Patent Descriptions: Every Word Hurts You

Every Word in a Patent Application Hurts You

The patent application has two parts: the specification and the claims.

Every word in the specification is a trade secret you give away to your competitors.

Every word in the claims narrows the claim and limits your enforceable rights.

Long Specifications Hurt You

Many clients are told by their patent attorneys to put as much information as possible in a patent application.

This is a terrific strategy – for the patent attorney.

The theory is that the patent attorney can “mine” the specification for lots of inventions.  Once one patent issued, we can do a continuation application and file for another invention.

This Used to be True.

Before 1995, Jerome Lemelson became famous for this strategy.  He pioneered the idea of a “submarine” patent, where they would file continuation applications one after the other.  This strategy was brilliant because the later patents were directed at specific infringers and use cases that were not apparent at the time.

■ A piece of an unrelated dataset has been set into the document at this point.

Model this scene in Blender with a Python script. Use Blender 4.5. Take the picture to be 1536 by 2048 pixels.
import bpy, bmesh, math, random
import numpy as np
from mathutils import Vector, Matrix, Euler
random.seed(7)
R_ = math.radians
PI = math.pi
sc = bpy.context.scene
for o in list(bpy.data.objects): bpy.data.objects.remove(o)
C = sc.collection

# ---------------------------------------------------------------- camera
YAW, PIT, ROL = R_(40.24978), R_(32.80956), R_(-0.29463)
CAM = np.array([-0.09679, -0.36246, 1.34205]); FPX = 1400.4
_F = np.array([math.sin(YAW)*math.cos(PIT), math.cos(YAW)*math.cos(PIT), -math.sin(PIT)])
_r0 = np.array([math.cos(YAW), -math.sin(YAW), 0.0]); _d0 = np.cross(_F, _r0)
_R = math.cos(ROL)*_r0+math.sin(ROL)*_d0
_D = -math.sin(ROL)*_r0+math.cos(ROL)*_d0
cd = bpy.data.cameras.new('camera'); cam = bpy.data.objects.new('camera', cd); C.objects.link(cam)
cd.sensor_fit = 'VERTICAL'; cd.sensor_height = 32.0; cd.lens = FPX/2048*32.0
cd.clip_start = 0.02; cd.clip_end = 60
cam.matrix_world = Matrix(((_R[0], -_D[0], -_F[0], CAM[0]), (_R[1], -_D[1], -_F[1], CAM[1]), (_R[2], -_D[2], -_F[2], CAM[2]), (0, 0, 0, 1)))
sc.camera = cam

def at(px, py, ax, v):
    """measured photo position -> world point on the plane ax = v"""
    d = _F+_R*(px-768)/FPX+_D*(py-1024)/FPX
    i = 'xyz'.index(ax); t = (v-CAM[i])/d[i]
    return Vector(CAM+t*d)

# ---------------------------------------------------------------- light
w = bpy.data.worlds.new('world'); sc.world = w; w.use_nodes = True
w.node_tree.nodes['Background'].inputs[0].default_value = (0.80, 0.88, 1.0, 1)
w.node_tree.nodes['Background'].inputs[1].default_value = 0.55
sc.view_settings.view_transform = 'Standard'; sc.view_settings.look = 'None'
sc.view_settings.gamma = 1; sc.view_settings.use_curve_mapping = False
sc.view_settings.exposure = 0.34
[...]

In the 1990’s, it was standard practice to put as much information as humanly possible into a patent application.  One of my friends who was a patent attorney at Hewlett Packard back in the 1990’s referred to their Calculator Patent which was well over 1200 pages long.  This was before the advent of PDF documents, and the Calculator Patent would be passed from one patent attorney to the next as a six-inch stack of papers.

The best part about this strategy: the patent attorneys had work for a lifetime, or until the money ran out. Patent attorneys put kids through college on this strategy.

But the Laws Changed.

In 1995, the laws changed.  Before 1995, patents were held in secret at the Patent Office and expired 17 years from the date of issue.  After 1995, patents were published at 18 months, meaning they lose their secrecy.  But the key thing: every patent in the patent family expired no later than 20 years from the earliest filing date.

This law dramatically changed the calculus for patents, but nobody informed the patent attorneys.

For the last 25 years, every patent expires 20 years from the earliest filing date.

The Myth of the “Early Filing Date.”

There is a mantra among patent holders – pushed by the patent attorneys – that an “early filing date” is good. This myth is only partially true.

In my business of loaning against patents, I see lots of portfolios that have some age to them.  Some have been pending for 10, 15 years or even longer.  Because the law changed in 1995, patents will issue out of these patent families with only 5 years before they must expire.

The notion that you should put everything in a patent application used to be a good strategy for a patent owner.  But for the last 25 years, it is only a good strategy for the patent attorney.

From an Advantage to a Boat Anchor.

If you put too much information in your description, the huge specification is a gold mine for a couple years, then turns into a boat anchor. It is surprising how long it takes for a technology to really become useful. It may be a decade or longer.

I see countless startup companies who have been slogging it out in the trenches and finally get a bit of traction. They often take a decade and 3-4 rounds of funding to get there. They show up with a patent portfolio that started with a giant description, and thankfully, they kept the application open with endless continuation applications.

While their patent attorney was lining their pockets, the clock was ticking on the startup. Because they disclosed “all” their ideas early, the only patents that come from that disclosure must expire 20 years from that early filing date.

Now the “advantage” turns into a boat anchor.

Our entrepreneur is strapped with a whole set of patents that are already halfway expired before they even issue. I have seen loan candidates with a pending set of continuations with 15+ years of pendency, meaning that their next patent will issue with less than 5 years of patent life.

What is the Best Strategy Now?

I am a big fan of pacing the patents to match a company’s growth.

The first patent is always the worst one – because we have little data at the beginning.  As a company grows and understands their customer base, they will start to uncover the real customer needs. 

The only meaningful data to support a patent application is whether the customer buys the product.  Everything else is day dreaming and speculation.

I prefer targeted patents that capture the reason why a customer bought the product, at the same time, I prefer patents that reset the 20 year window of the patent life. By resetting that 20 year window, we keep enough protection available for an acquirer – or for going after a competitor.